Some of the translations of the book I was barely aware of their happening, so it’s interesting to think about the care that different publishers and translators go into.
What do you think about the term native in Australian English?
Its’s a term that has its historical place, much like Aboriginal. Aborigine has an historical place in Australian vernacular, but you wouldn’t use it today, and the same with Indigenous. Sometimes Indigenous can be an offensive term to some people, because it removes the personhood and makes the person seem like part of the landscape, which is something that has an offensive history in Australia because Aboriginal people were seen as flora and fauna, and weren’t in the constitution and didn’t have the right to vote until the 60s. It’s recent history.

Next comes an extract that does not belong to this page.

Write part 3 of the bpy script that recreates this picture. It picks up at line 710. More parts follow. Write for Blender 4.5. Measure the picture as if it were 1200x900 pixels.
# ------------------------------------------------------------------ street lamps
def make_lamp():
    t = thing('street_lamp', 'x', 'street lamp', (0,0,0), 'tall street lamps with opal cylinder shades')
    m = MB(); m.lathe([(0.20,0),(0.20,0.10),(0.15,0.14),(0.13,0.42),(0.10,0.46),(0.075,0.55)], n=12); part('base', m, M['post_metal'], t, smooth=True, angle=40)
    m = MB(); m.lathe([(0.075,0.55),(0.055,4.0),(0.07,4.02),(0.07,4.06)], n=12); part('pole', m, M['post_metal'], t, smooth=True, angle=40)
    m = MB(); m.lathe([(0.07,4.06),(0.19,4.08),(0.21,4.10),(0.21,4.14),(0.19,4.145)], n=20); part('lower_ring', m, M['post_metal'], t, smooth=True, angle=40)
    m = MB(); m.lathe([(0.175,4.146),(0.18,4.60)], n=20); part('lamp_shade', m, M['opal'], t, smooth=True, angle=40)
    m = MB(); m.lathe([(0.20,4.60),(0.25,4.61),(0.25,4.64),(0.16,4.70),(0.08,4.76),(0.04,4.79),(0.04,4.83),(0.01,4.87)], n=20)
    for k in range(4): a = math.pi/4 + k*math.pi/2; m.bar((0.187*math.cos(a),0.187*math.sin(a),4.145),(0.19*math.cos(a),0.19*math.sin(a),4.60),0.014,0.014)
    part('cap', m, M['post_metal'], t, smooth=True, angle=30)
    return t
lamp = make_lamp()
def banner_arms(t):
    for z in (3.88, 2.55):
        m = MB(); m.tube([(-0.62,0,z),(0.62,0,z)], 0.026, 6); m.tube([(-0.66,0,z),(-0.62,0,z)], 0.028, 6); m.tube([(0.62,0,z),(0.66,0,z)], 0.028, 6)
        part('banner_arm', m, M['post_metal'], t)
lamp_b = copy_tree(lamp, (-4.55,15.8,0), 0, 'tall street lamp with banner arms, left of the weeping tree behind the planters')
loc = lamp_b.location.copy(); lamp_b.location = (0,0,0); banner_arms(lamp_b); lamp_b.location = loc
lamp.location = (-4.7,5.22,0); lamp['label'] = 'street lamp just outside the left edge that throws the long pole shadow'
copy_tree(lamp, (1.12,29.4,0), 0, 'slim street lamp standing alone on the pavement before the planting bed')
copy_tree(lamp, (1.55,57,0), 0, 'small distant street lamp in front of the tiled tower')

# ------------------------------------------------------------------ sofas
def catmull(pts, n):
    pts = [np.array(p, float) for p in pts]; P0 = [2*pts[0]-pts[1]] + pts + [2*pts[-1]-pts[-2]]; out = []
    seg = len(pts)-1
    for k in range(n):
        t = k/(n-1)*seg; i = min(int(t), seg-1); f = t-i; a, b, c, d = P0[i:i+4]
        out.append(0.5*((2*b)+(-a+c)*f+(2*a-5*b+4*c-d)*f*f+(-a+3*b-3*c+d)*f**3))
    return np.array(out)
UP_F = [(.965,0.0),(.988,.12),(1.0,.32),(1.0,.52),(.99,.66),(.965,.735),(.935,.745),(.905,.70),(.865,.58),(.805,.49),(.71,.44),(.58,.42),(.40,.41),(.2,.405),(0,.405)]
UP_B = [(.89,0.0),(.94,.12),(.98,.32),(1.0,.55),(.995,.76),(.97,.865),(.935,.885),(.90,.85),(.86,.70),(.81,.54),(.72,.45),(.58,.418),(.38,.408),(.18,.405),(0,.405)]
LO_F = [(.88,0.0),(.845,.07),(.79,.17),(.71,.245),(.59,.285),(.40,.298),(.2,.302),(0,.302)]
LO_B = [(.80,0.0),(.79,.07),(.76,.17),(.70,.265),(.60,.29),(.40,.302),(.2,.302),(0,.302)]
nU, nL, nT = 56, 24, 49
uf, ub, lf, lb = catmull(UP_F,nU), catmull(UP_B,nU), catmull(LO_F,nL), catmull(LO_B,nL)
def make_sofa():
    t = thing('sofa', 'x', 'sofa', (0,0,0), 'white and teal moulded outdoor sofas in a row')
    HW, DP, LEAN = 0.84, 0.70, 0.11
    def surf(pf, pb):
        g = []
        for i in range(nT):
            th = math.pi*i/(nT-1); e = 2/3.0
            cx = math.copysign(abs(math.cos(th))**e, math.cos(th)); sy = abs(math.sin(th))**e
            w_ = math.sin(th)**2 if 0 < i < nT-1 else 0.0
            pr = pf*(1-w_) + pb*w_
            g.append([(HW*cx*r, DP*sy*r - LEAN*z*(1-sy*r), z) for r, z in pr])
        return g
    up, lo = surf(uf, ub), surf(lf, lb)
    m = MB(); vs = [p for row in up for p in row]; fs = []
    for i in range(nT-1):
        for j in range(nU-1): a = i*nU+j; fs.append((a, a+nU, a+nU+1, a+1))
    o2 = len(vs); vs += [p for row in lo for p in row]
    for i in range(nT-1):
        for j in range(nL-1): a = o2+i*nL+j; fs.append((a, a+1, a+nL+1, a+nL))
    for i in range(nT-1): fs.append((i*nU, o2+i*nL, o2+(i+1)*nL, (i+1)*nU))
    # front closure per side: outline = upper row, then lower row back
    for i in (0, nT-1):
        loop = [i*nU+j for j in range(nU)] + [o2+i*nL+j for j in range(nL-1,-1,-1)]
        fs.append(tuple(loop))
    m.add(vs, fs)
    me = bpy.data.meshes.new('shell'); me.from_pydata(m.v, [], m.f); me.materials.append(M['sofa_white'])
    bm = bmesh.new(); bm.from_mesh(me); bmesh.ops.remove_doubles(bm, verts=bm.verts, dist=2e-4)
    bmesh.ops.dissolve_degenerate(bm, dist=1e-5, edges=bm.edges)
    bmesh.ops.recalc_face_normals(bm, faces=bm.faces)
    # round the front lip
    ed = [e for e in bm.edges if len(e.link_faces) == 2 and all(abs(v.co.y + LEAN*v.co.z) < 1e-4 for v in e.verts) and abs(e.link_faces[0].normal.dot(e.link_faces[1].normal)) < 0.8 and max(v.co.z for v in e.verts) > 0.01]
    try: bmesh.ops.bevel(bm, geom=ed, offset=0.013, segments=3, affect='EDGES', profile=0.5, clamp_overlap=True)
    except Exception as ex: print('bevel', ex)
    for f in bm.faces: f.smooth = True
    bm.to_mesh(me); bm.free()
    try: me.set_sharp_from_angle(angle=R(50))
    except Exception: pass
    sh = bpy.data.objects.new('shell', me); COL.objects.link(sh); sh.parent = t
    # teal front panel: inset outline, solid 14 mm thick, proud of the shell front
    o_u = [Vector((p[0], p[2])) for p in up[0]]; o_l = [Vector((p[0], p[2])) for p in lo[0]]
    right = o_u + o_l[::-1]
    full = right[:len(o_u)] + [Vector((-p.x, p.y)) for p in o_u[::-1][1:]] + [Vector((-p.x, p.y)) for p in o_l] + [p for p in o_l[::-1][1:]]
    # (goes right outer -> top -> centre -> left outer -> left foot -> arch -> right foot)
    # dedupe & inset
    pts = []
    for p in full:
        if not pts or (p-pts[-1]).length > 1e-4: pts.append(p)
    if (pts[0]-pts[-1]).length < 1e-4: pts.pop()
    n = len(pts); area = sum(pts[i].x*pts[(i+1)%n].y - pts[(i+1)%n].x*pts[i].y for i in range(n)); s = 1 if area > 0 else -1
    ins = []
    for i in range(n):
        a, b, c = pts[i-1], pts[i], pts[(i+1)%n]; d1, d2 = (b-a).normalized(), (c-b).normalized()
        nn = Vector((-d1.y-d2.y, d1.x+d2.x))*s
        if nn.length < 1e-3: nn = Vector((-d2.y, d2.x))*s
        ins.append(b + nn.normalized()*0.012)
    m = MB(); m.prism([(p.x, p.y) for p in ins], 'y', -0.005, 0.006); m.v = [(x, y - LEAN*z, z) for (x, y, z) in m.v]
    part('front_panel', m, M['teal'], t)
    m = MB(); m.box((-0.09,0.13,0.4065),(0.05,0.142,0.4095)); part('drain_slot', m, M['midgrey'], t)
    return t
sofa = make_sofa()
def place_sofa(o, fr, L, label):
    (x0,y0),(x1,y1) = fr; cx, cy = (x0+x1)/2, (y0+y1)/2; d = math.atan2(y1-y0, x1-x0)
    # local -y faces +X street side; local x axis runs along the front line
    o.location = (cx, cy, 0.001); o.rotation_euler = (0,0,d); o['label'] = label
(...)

Tell us about your new book.
It’s about an Aboriginal soldier who goes deaf from artillery fire, and defects from World War II, staying in Europe, with his dog, for the rest of his life. It explores non-verbal language between man and beast, between him and his dog. It’s about gestural language, which has an interesting history in Europe; and Aboriginal sign language in Australia as well.
There’s a bronze cast of an Aboriginal man in a museum in Lyon, and they don’t know where it came from, and that was sort of inspiration for Timmy: Who is this man and why is he here?
It’s a story about a defecting soldier and his dog. I love the idea of a soldier defecting for the love of his stray dog. My grandfather was in World War I. I think I’m going through my history, wanting to honour that person, that ancestor, this ancestor. I’m talking to the past first before I can talk to the present.